== Problem ==
Gather up the lines that contain "objects".

== Information provided ==
##########

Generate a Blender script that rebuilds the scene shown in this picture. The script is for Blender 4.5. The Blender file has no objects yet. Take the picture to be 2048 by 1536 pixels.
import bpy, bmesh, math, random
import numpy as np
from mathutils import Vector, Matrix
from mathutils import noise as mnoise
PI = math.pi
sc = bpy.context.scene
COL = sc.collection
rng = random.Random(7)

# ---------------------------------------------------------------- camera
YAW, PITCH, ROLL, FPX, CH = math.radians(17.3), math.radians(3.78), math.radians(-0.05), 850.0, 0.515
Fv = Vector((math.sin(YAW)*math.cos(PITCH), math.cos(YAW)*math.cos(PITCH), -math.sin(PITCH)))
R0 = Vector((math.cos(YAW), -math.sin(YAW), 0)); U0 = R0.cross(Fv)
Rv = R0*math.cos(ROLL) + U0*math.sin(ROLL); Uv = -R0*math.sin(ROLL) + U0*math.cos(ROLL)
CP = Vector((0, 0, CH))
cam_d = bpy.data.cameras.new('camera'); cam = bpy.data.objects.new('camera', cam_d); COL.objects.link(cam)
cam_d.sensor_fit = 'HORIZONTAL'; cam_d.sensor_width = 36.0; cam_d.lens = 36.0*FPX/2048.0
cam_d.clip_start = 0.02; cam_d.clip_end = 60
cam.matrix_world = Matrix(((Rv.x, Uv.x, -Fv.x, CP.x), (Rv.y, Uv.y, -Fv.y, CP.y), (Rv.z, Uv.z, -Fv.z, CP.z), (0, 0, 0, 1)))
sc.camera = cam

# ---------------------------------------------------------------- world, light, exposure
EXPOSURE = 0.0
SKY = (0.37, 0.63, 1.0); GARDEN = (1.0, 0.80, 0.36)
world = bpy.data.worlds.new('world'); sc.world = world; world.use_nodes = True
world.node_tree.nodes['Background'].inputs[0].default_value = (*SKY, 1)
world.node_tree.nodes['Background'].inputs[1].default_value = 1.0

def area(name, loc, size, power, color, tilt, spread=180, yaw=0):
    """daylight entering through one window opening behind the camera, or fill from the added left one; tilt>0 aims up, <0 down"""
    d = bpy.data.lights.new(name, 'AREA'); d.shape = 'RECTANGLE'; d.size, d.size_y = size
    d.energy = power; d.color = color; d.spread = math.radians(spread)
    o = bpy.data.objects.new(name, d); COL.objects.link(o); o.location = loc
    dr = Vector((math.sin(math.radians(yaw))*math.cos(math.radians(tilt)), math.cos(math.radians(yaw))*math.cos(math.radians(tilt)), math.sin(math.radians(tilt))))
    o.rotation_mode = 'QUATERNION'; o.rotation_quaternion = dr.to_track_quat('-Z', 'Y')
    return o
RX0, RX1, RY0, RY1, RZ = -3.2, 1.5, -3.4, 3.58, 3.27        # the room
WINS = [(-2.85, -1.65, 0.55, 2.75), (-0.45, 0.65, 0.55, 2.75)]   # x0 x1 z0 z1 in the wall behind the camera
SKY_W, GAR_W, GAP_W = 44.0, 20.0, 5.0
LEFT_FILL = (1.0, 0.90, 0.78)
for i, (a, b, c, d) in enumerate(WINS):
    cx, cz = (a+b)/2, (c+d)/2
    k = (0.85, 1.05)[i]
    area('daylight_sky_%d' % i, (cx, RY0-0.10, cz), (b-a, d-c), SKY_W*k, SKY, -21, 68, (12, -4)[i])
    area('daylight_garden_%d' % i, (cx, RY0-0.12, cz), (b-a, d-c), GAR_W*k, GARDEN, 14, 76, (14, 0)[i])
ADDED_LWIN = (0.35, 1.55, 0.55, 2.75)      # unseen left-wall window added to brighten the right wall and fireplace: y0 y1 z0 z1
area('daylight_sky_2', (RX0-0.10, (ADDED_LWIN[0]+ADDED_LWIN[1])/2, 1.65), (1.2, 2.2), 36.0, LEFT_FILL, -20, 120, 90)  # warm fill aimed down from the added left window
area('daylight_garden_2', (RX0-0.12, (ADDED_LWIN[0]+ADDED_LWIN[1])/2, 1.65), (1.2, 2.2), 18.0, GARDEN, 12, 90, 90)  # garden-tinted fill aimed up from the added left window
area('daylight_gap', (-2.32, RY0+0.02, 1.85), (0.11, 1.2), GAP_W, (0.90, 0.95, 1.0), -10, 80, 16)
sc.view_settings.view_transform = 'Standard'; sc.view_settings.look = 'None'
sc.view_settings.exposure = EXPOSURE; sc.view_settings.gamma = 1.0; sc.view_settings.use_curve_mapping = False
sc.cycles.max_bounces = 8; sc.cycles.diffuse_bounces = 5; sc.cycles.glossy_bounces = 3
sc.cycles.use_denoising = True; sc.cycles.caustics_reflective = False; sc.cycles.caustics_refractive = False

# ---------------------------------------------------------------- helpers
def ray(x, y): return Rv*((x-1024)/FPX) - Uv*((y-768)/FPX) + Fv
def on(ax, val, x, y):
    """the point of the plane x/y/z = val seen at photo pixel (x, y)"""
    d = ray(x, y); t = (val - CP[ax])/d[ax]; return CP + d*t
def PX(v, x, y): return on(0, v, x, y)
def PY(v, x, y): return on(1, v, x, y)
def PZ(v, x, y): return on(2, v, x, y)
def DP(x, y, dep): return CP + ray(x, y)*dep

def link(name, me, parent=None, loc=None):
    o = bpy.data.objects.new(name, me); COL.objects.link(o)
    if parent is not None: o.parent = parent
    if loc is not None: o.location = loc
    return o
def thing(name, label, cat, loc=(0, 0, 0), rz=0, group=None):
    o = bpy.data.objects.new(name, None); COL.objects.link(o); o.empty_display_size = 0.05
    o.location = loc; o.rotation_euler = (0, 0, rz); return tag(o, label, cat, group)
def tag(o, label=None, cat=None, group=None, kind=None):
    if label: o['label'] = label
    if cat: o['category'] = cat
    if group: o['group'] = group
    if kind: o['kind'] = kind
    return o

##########

== Reply ==
Generate a Blender script that rebuilds the scene shown in this picture. The script is for Blender 4.5. The Blender file has no objects yet. Take the picture to be 2048 by 1536 pixels.
cam_d = bpy.data.cameras.new('camera'); cam = bpy.data.objects.new('camera', cam_d); COL.objects.link(cam)
    o = bpy.data.objects.new(name, d); COL.objects.link(o); o.location = loc
    o = bpy.data.objects.new(name, me); COL.objects.link(o)
    o = bpy.data.objects.new(name, None); COL.objects.link(o); o.empty_display_size = 0.05